NS-Vergangenheit: Gedenkort für polnische Besatzungsopfer enthüllt

Gegenüber dem Reichstag ist ein aus einem 30 Tonnen schweren Findling und einem Wildapfelbaum bestehendes Gedenkzeichen für die Opfer der Deutschen Besatzung in Polen enthüllt worden. In deutscher, polnischer und englischer Sprache ist das Denkmal „den
polnischen Opfern des Nationalsozialismus und den Opfern der
deutschen Gewaltherrschaft in Polen 1939–1945“ gewidmet.

Der Gedenkort befindet sich auf dem Gelände der ehemaligen Kroll-Oper, in der Adolf Hitler am 1. September 1939 den Überfall Deutschlands auf Polen verkündete. In Polen wurden zwischen 1939 und 1945 nach Angaben der Bundesregierung mehr als fünf Millionen polnische Staatsbürger durch die Nationalsozialisten getötet, darunter etwa drei Millionen jüdische Kinder, Frauen und Männer. 

„Eine wichtige Lücke in der Gedenkkultur“

„Dieser Gedenkort ist notwendig, denn
tatsächlich sind wir Deutsche uns viel zu wenig bewusst, welches Unheil,
welchen Schmerz und welche Zerstörung Deutschland im Zweiten Weltkrieg
über Polen gebracht hat“, sagte der frühere Bundesaußenminister Heiko
Maas (SPD)
, der heute Präsident des Deutschen Polen-Instituts ist. Das
Denkmal solle dies ändern und allen Menschen in Polen signalisieren, wie
wichtig Polen für Deutschland sei. 

„Wir schließen heute eine wichtige Lücke in der Gedenkkultur unseres Landes, aber auch in der Gedenkkultur Berlins“, sagte Berlins Regierender Bürgermeister Kai Wegner (CDU).

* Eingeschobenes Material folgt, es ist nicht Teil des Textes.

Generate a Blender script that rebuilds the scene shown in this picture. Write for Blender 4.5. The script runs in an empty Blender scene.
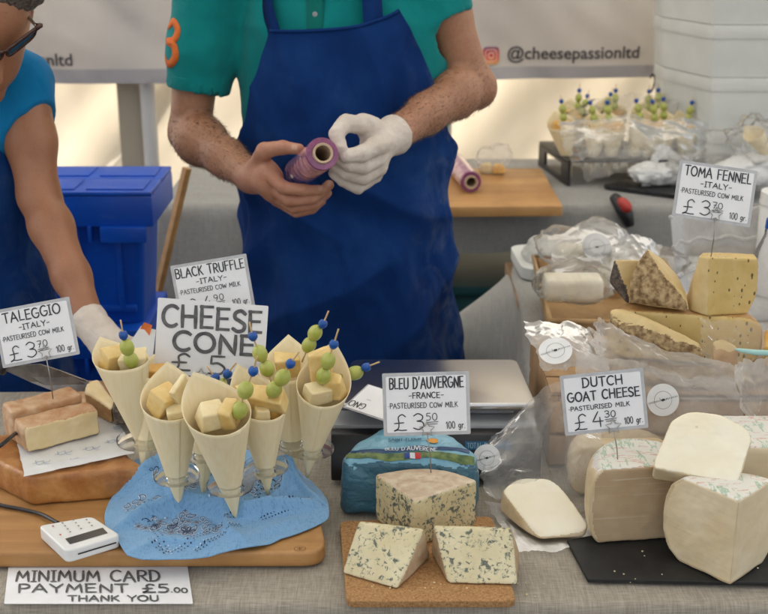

Die Hauptstadt pflege ein enges Verhältnis zu Polen und habe selbst viele aus Polen stammende Bewohner. Kulturstaatsminister Wolfram Weimer zufolge sei die Inschrift auf Deutsch und Polnisch „gewissermaßen ein Schwur“, dass „das Leid der Polinnen und Polen, das von deutschem Boden ausging“, niemals in Vergessenheit geraten solle. Das Gewicht des Steins symbolisiere zugleich das Gewicht der Geschichte, sagte Weimer.

Dauerhaftes Denkmal steht noch aus

Die Einweihung des temporären Gedenkorts folgt auf acht Jahre Diskussion über den geeigneten Ort des Denkmals. Bereits 2017 hatte eine private Initiative um die frühere Bundestagspräsidentin Rita Süssmuth (CDU),
den ehemaligen Bundestagspräsidenten Wolfgang Thierse (SPD) und den
früheren Direktor des Deutschen Polen-Instituts, Dieter Bingen, die Schaffung eines derartigen Gedenkorts initiiert. Die damalige Kulturstaatsministerin Claudia Roth hatte 2023 ein Konzept
für die Gedenkstätte vorgeschlagen
, demzufolge das Denkmal Informationen, einen Raum zur Begegnung und ein „markantes künstlerisches Element“ vereinen sollte.

Ein dauerhaftes Denkmal für die polnischen Besatzungsopfer der Nationalsozialisten steht nach wie vor aus. Heiko Maas teilte bei der Einweihung des jetzigen, provisorischen Gedenkorts mit, man warte auf einen Bundestagsbeschluss für die Ausschreibung eines
würdigen, endgültigen Denkmals und für die Gründung eines
Deutsch-Polnischen Hauses.

Vor einem Jahr hatte die Bundesregierung bereits einem Konzept zugestimmt,
wonach an derselben Stelle des Findlings langfristig ein dauerhaftes Denkmal und ein
Deutsch-Polnisches Haus errichtet werden sollen. Einen konkreten
Zeitplan für das Vorhaben gibt es jedoch noch nicht. Über die Finanzierung, für die ein hoher zweistelliger Millionenbetrag veranschlagt
wird, soll der Bundestag entscheiden.